Cleugh knew immediately the implications of what the inspectors were saying. “To the outside world, it looked as if we had been covering up. Until my dying day, I will categorically deny that,” he says. The report came out in August of that year, but in what he now acknowledges was a mistake, Cleugh decided not to address parents about what it said until the start of the term in September. This inaction simply fuelled the rumours further. He learned his lesson, he says. By the time Carlile’s report came out, all parents were sent a copy the day before it was published, so they knew what was in it.

Shipperlee admits that for a time in summer 2010 he was unsure whether the school would make it through. “There was a moment of, ‘My goodness me, we’re being looked at by the police, the ISI, the DfE. Everybody is staring at us intently.’ I was asking, ‘Is this the end of it?’”

Working to bring stability

Personal abuse against Cleugh began to appear on the internet, claiming that he was harbouring paedophiles. He recalls one incident in which a pupil was stopped on the Tube and told: “You go to the school run by paedophiles.”

Had he ever considered resigning, too? He says no, but admits that the “last 16 months have been horrific”. “I’ve never felt it’s been wrong for me to work here,” he says. “I genuinely believe that what I’ve done is for the better of the school. If I felt I had deliberately lied, I would resign. If I felt my actions had led to the abuse of a child, I would resign.”

And his faith in Catholic education has not been knocked by the recent setbacks. “My own faith is very important to me and I believe passionately in Catholic education,” he says. “I don’t think Catholic schools indoctrinate. They work with a young person and build up their self-esteem.”

These beliefs stem from an early age when he attended St Mary’s College in Crosby, today an independent Catholic school but at the time a direct-grant grammar school, to which he returned first as a maths and chemistry teacher before rising to deputy head. He is now its chair of governors.

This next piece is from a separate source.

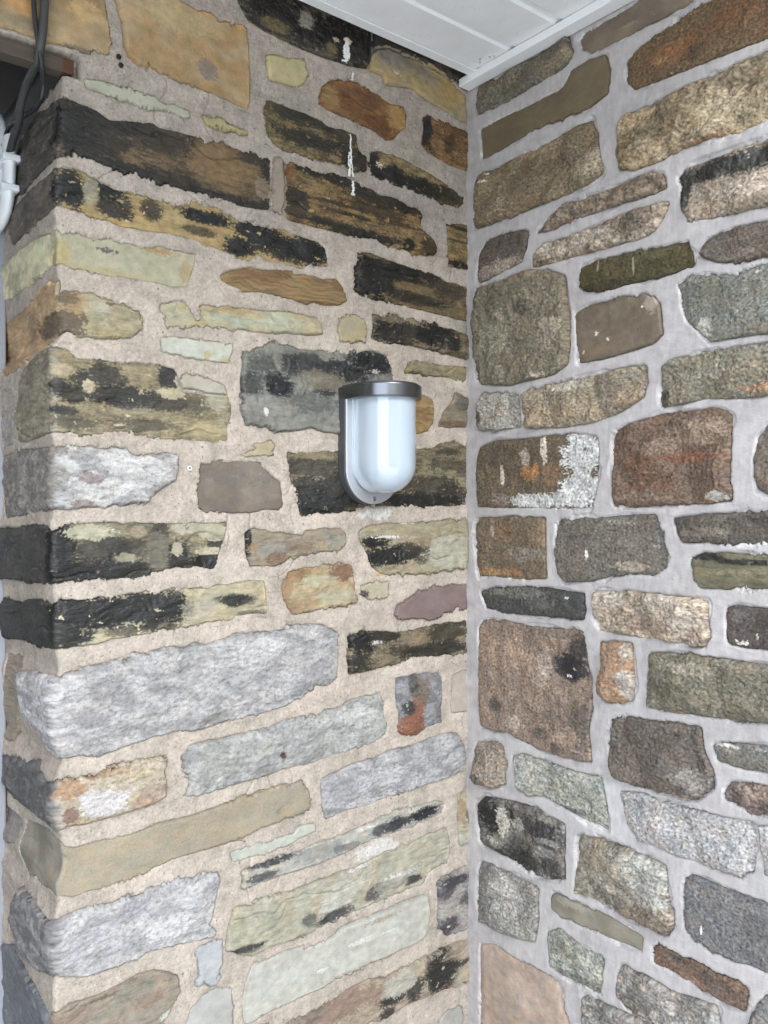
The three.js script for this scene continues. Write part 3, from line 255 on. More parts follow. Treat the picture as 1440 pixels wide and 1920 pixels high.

It is clear that, as he walks around St Benedict’s, Cleugh is liked and respected. He tells a former pupil, now at university in the North West, to pop along and see his beloved Everton; he consoles another about flunking an Oxbridge entrance exam.

He knows that the school has been through the sort of trauma - much of it self-inflicted - that means it now needs stability above all else. He had planned to retire this year - he turns 60 in May - but says he is staying on until August 2016 to make sure that what Carlile recommends actually happens. And he wants his successor to be working from a clean slate. “I want to give the school that stability, and the new governors can then appoint their new head,” he says.

Former Tory MP Chris Patten, a former head boy at St Benedict’s and now chairman of the BBC, is advising the school on how to implement Carlile’s recommendations and will be there in July when its new structure is launched.

Cleugh knows that it will take time for the school to recover. “It’s going to follow us for a while,” he says. It’s possible Carlile represents the turning of a corner, but for the time being, any recovery is bound to be brittle. “We are”, he says, “scarred by it.”

WHAT CARLILE SAID

Some of Lord Carlile’s most strident criticisms are reserved for the way the school has been governed.

Governorship was, he said, “outdated and demonstrably unacceptable”: “It lacks elements of independence, transparency, accountability and diversity.”

He said that in order to remove “any semblance of a conflict of interest or lack of independent scrutiny”, two charitable trusts should be created - one based on the monastery and a new educational charity consisting of up to 24 members which should include parents, staff and pupils. And there should “always be a lay (non-monastic) majority”.

Carlile’s report criticised the abbot over how he dealt with Father David Pearce when allegations were made against him in 1992, particularly the fact that he carried on living at the monastery. “The commitment to trust within the community and to St Benedict’s rule of love and forgiveness appears to have overshadowed responsibility for children’s welfare,” it said.